Monday, October 03, 2005


No question, Seymour Stein was a huge figure in the record industry. His place in history was made secure by signing the likes of Talking Heads, Ramones, the Pretenders and (of course) Madonna to his Sire imprint. By all accounts he's a great guy, a mentor-type, and he also supposedly coined the term "new wave" (to circumvent radio's refusal to play "punk"). But does Sire Records deserve the same boxed set treatment and iconic status accorded monumental imprints such as Stax, Motown, Blue Note, even Atlantic? Or Reprise? Or Slash? Or Sun? Or Rough Trade?

“Just Say Sire: The Sire Records Story” doesn’t quite make the case, in part because so many of Stein’s new wave and beyond signings were cherry picked from the UK, where the bands already thrived. I mean really, who associates My Bloody Valentine with Sire and Seymour Stein? My Bloody Valentine = Creation and Alan McGee. The Smiths = Rough Trade and Geoff Travis. Depeche Mode = Mute and Daniel Miller. Pet Shop Boys = EMI. Echo and the Bunnymen = Chrysalis. Aphex Twin = Warp. The same goes for cherry picking from Too Pure, Beggars Banquet or 4AD. Who thinks of Stein when you think of those labels?

Even in America, Stein gets little credit for signing, say, Ministry after so much indie success on Wax Trax, or The Replacements post- Twin/Tone. Does signing such established acts really count as risk taking or being pioneering? Ich don’t think so. Does it make him any more than an astute businessman to realize that these acts of significant cult status might make him a few extra bucks with wider, Warner Bros. backed distribution? Perhaps.

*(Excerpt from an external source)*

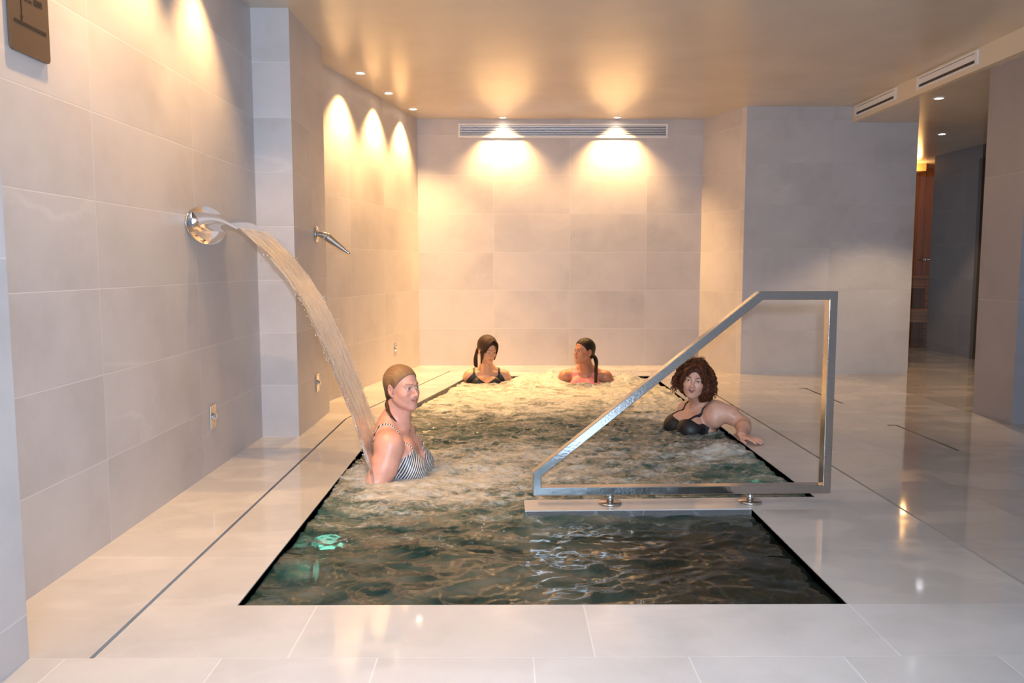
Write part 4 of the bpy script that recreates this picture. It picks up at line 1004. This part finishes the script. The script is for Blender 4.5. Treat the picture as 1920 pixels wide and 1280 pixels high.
# ---- B: long dark hair, looking down to her side, at the far edge
qb = dict(torso=(-.180, 6.90, .098), tf=((.06, -1, 0), (0, .05, 1)), ts=.93, head=(-.170, 6.86, .262), hf=((.52, -.80, -.30), (.05, -.05, 1)), hs=.95,
          lo=(-.62, 6.25, -.94), hi=(.26, 7.11, .42), coarse=.0075, fat=.90, sh=.163, shz=-.062, bust=.06, lid=.0022, lid_drop=-.002, face_w=.92, neck=.84, throat=.6, brow_w=.8, nose=.9,
          arms=[dict(pts=((-.335, 6.93, .03), (-.40, 6.99, -.10), (-.36, 6.80, -.25)), r=(.043, .036, .028)),
                dict(pts=((-.022, 6.93, .03), (.05, 6.99, -.10), (.0, 6.80, -.25)), r=(.043, .036, .028))])
B = person('person', 'woman with long dark hair in a black V-neck swimsuit, looking down at the far edge', qb, (.56, .31, .195), (.42, .16, .13), (.03, .018, .012), (.03, .016, .01))
m_blk = cloth_mat('black_swim_fabric', (.010, .009, .011), .5)
garment(B, 'swimsuit', lambda x, y, z: strapped(x, y, z, sx=.118, sw=.011, vz=-.135, slope=.70, arm=.140, top=-.055, back=-.2), m_blk, label='black V-neck swimsuit')
m_hb = hair_mat('dark_brown_hair', (.014, .007, .005), (.075, .032, .017), .46)
def hairB(P):
    x, y, z = P; g = .012 + .0025 * vn1(np.abs(x) * 60 + 40, z * 12 + 9)
    d = ell(P, (0, -.016, .036), (.0745, .096, .088)) - g + .002
    d = smin(d, ell(P, (0, -.060, -.035), (.060, .045, .065)), .03)
    d = smax(d, -ell(P, (0, .100, -.020), (.056, .085, .100)), .008)
    d = smax(d, (-.050 - z) * .9 + (y > 0) * .02, .004)
    d = np.maximum(d, np.where(y > .0, -.03 - z, -1))
    return d + .0035 * np.exp(-(x / .003) ** 2) * (z > .05)
o, L_ = hair_shell(B, 'hair', hairB, m_hb, .003)
set_strand(o, np.full(len(L_), .35)); set_comb(o, np.stack([np.arctan2(L_[:, 0], L_[:, 1] + .02) * 16, L_[:, 2] * 10, L_[:, 0] * 0], 1))
cv = []
for s in (-1, 1):
    for k in range(5): cv += lock([(s * .003, .070 - .012 * k, .121 - .002 * k), (s * .042, .078 - .014 * k, .088), (s * .066, .062 - .012 * k, .030), (s * .070, .046 - .006 * k, -.030), (s * (.064 if s > 0 else .068), .036, -.085 if s < 0 else -.115)], (.006, .006), 9, 1, (0, .9), 22, .0022, .7, 30 + k + 9 * s)
for k in range(7): cv += lock([(.045, -.075, .01), (.075, -.055, -.05), (.086 + .003 * k, -.015, -.115), (.082 + .002 * k, .0, -.165)], (.014, .010), 12, 1, (0, .7), 22, .0026, .6, 60 + k, .002)
strands('long_strands', [([tuple(v) for v in H2W(B, pts)], rr, c) for pts, rr, c in cv], m_hb, o)

# ---- C: dark hair in a low ponytail, pink top, smiling to her right at the far edge
qc = dict(torso=(.680, 6.90, .096), tf=((-.12, -1, 0), (.02, .05, 1)), ts=.97, head=(.660, 6.855, .250), hf=((-.83, -.56, .06), (-.03, 0, 1)), hs=.93,
          lo=(.22, 6.25, -.94), hi=(1.16, 7.11, .42), coarse=.0075, fat=.94, sh=.176, shz=-.062, bust=.062, smile=1, open=.0014, lid=.0040, face_w=.90, neck=.80, throat=.6, brow_w=.7, nose=.9,
          arms=[dict(pts=((.500, 6.93, .02), (.440, 6.99, -.10), (.50, 6.80, -.25)), r=(.050, .040, .03)),
                dict(pts=((.865, 6.90, .02), (.930, 6.93, -.10), (.86, 6.75, -.25)), r=(.050, .040, .03))])
Cc = person('person', 'smiling woman with a dark low ponytail and pink top at the far edge', qc, (.45, .20, .115), (.42, .14, .12), (.02, .012, .009), (.03, .016, .01))
def tank(x, y, z):
    ax_ = np.abs(x)
    neck = np.where(y > 0, z - (-.080 + .08 * (ax_ / .075) ** 4 * (ax_ < .12) + .3 * (ax_ >= .12)), z - (-.10 + .1 * (ax_ / .085) ** 4))
    arm = ax_ - (.116 + .6 * np.maximum(0, -.10 - z)); strap = np.maximum(np.abs(ax_ - .098) - .019, -.2 - z)
    return smin(np.maximum(neck, arm), strap, .002)
garment(Cc, 'swimsuit_top', tank, cloth_mat('pink_swim_fabric', (.80, .27, .25), .5), label='pink scoop-neck top')
m_hc = hair_mat('black_brown_hair', (.008, .005, .004), (.040, .020, .013), .45)
def hairC(P):
    x, y, z = P; g = .009 + .0015 * vn1(np.abs(x) * 120 + 40, y * 10 + 9)
    d = ell(P, (0, -.018, .032), (.0735, .096, .087)) - g + .002
    d = smin(d, ell(P, (0, -.080, -.030), (.040, .035, .045)), .03)
    d = smax(d, (1.45 * y - .028 - z + .15 * np.abs(x)) / 1.76, .005)
    for s in (-1, 1): d = smax(d, -ell(P, (s * .080, -.002, -.012), (.018, .022, .034)), .006)
    return np.maximum(d, -.075 - z)
o, L_ = hair_shell(Cc, 'hair', hairC, m_hc, .003)
set_strand(o, np.full(len(L_), .3)); set_comb(o, np.stack([L_[:, 0] * 230, L_[:, 1] * 12, L_[:, 2] * 12], 1))
cv = []
for k in range(9): cv += lock([(-.01, -.100, -.035), (-.020, -.122, -.060), (-.048, -.118, -.105), (-.085, -.085, -.160), (-.125, -.055, -.215), (-.150 - .002 * k, -.025, -.275)], (.020, .010), 16, 1, (0, .8), 26, .0030, .5, 90 + k, .002)
strands('ponytail', [([tuple(v) for v in H2W(Cc, pts)], rr, c) for pts, rr, c in cv], m_hc, o)

# ---- D: curly brown hair, black bikini top, arm along the right-hand coping
HAND_F = ((.52, -.85, -.03), (0, 0, 1))
qd = dict(torso=(1.192, 4.90, .138), tf=((-.93, -.34, .22), (.28, .12, 1)), ts=1.0, head=(1.136, 4.80, .292), hf=((-.34, -.93, .0), (.13, .0, 1)), hs=.93,
          lo=(.62, 4.10, -.94), hi=(1.50, 5.28, .44), coarse=.005, fine=[((1.24, 4.24, -.02), (1.46, 4.48, .06))], fat=1.08, sh=.155, bust=.075, bz=-.172, by=.002, shz=-.05, smile=1, open=.0026, lid=.0046, neck=1.02, face_w=1.04,
          arms=[dict(pts=((1.264, 4.768, .118), (1.340, 4.735, .090), (1.400, 4.680, .044), (1.375, 4.58, .042), (1.327, 4.455, .026)), r=(.056, .050, .040, .037, .024),
                     hand=((1.326, 4.445, .021), HAND_F, 1), hk=dict(curl=.12, spread=1.3, s=.92)),
                dict(pts=((1.19, 5.05, .02), (1.16, 5.09, -.12), (1.0, 5.05, -.2)), r=(.054, .045, .034))])
D = person('person', 'smiling woman with curly auburn hair, black bikini top, arm resting on the right pool edge', qd, (.70, .39, .275), (.38, .07, .07), (.05, .025, .015), (.06, .035, .02))
def bikini(x, y, z):
    ax_ = np.abs(x); cup = np.sqrt(((ax_ - .082) / .096) ** 2 + ((z + .195) / .088) ** 2) - 1; cup = cup * .075
    cup = np.maximum(np.maximum(cup, -y), (z + .132) - .35 * (ax_ - .02))
    band = np.maximum(np.abs(z + .250) - .022, -1 + 0 * x); strap = np.maximum(np.abs(ax_ - .098) - .0058, np.where(y > 0, -.18 - z, -.26 - z))
    return smin(smin(cup, band, .003), strap, .001)
garment(D, 'bikini_top', bikini, m_blk, off=.006, label='black bikini top with thin straps')
for (tp, dr) in D['q']['arms'][0]['tips']:
    n_ = Vector(tp) + Vector((0, 0, .0050)); bm = bmesh.new(); bmesh.ops.create_uvsphere(bm, u_segments=10, v_segments=6, radius=1)
    F_ = frame(dr); M4 = Matrix(((F_[0, 0], F_[0, 1], F_[0, 2], n_.x), (F_[1, 0], F_[1, 1], F_[1, 2], n_.y), (F_[2, 0], F_[2, 1], F_[2, 2], n_.z), (0, 0, 0, 1)))
    bmesh.ops.transform(bm, matrix=M4 @ Matrix.Diagonal((.0045, .0062, .0018, 1)), verts=bm.verts); bm_obj('fingernail', bm, simple('nail', (.62, .30, .26), .2) if 'nail' not in bpy.data.materials else bpy.data.materials['nail'], D['root'], True)
m_hd = hair_mat('curly_auburn_hair', (.018, .007, .005), (.200, .062, .022), .40)
def hairD(P):
    x, y, z = P; nz3 = (vn1(x * 75 + 40, z * 75 + 90) + vn2(y * 75 + 40, z * 75 + x * 30 + 90) + vn3(x * 75 + 40, y * 75 + 60)) / 3
    g = .008 + .030 * (nz3 - .25)
    d = ell(P, (0, -.020, .042), (.080, .094, .084)) - g
    d = smin(d, ell(P, (.058, -.025, -.020), (.038, .052, .070)) - g, .02); d = smin(d, ell(P, (-.072, -.035, -.035), (.050, .062, .092)) - g, .02)
    d = smin(d, ell(P, (0, -.070, -.04), (.080, .045, .09)) - g, .03)
    d = smax(d, -ell(P, (-.004, .110, -.034), (.056, .090, .104)), .006)
    return d
o, L_ = hair_shell(D, 'hair', hairD, m_hd, .003)
set_strand(o, np.full(len(L_), .30)); set_comb(o, L_ * 90)
rnd = random.Random(5); cv = []
for k in range(900):
    th = rnd.uniform(0, 2 * math.pi); phi = math.asin(rnd.uniform(-.45, 1.0))
    dx, dy, dz = math.cos(phi) * math.sin(th), math.cos(phi) * math.cos(th), math.sin(phi)
    if dy > .45 and dz < .70: continue
    if dz < .0 and dy > .30: continue
    p0 = np.array((dx * .090, -.020 + dy * .098, .040 + dz * .088)); out = nrm((dx, dy * .8, .1 + .4 * dz))
    L2 = rnd.uniform(.045, .085) * (1 - .5 * (dz > .7)) + .05 * max(0, .8 - dz); turns = rnd.uniform(1.6, 3.0); cr = rnd.uniform(.0040, .0075); ph = rnd.uniform(0, 6.28); sg = rnd.choice((-1, 1)); n = 24; pts = []
    dirn = nrm(out * rnd.uniform(.5, 1.1) + np.array((rnd.gauss(0, .25), rnd.gauss(0, .25), -.35))); pos = p0.copy(); ref = nrm(np.array((rnd.gauss(0, 1), rnd.gauss(0, 1), .2)))
    for i in range(n):
        s = i / (n - 1); dirn = nrm(dirn * .93 + np.array((0, 0, -1)) * .085); pos = pos + dirn * L2 / n
        s1 = nrm(np.cross(dirn, ref)); s2 = np.cross(dirn, s1); c = cr * min(1, .2 + s * 1.5); a = ph + sg * 6.283 * turns * s
        pts.append(pos + s1 * c * math.cos(a) + s2 * c * math.sin(a))
    if any(q_[1] > .055 and abs(q_[0] + .004) < .050 and q_[2] < .062 for q_ in pts): continue
    rr = [.0030 * (1 - .55 * (i / (n - 1)) ** 2) for i in range(n)]; cv.append((pts, rr, rnd.random() ** 1.3))
for k in range(16):   # fringe swept across the brow
    cv += lock([(.020 - .003 * k, .055, .115), (.030 + .001 * k, .088, .095 - .001 * k), (.052, .082, .060), (.068, .062, .020 - .002 * k), (.074, .045, -.02)], (.010, .008), 5, 1, (.2, 1), 26, .0026, .5, 200 + k, .009)
for k in range(8):
    cv += lock([(-.010 - .003 * k, .058, .115), (-.035, .080, .092), (-.058, .066, .050), (-.070, .046, .0), (-.074, .035, -.05)], (.010, .010), 4, 1, (.0, .8), 22, .0028, .5, 240 + k, .005)
strands('curls', [([tuple(v) for v in H2W(D, pts)], rr, c) for pts, rr, c in cv], m_hd, o)
bm = bmesh.new(); bmesh.ops.create_uvsphere(bm, u_segments=12, v_segments=8, radius=.006); bmesh.ops.translate(bm, vec=Vector(H2W(D, [(-.082, .008, -.042)])[0]), verts=bm.verts); bm_obj('earring', bm, m_white, D['root'], True)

However, as a free-ranging, three-disc mix CD, “Just Say Sire” is a hoot, not distinguishing between Morrissey and the Cult, The Saints and Aztec Camera, Wilco and the Undertones, etc. It’s all over the place, and enjoyably so. Also, whenever something like this comes out from Warner Bros./Rhino, it brings hope that one day they might finally remaster the Smiths back catalog, or maybe My Bloody Valentine’s “Loveless” or “Shake Some Action” by the Flamin' Groovies. God knows, the latter’s title track to my ears sounds better on this comp than it does anywhere else. Usually it sounds like a cassette that had been left in the sun on the beach to have the surf wash over it repeatedly, and not in a romantic My Bloody Valentine wall of sound way, either.

I once saw Seymour Stein here at an Interpol show. He sat next to me surely pondering the best moment to dump a load of money at their feet and beg them to leave Matador.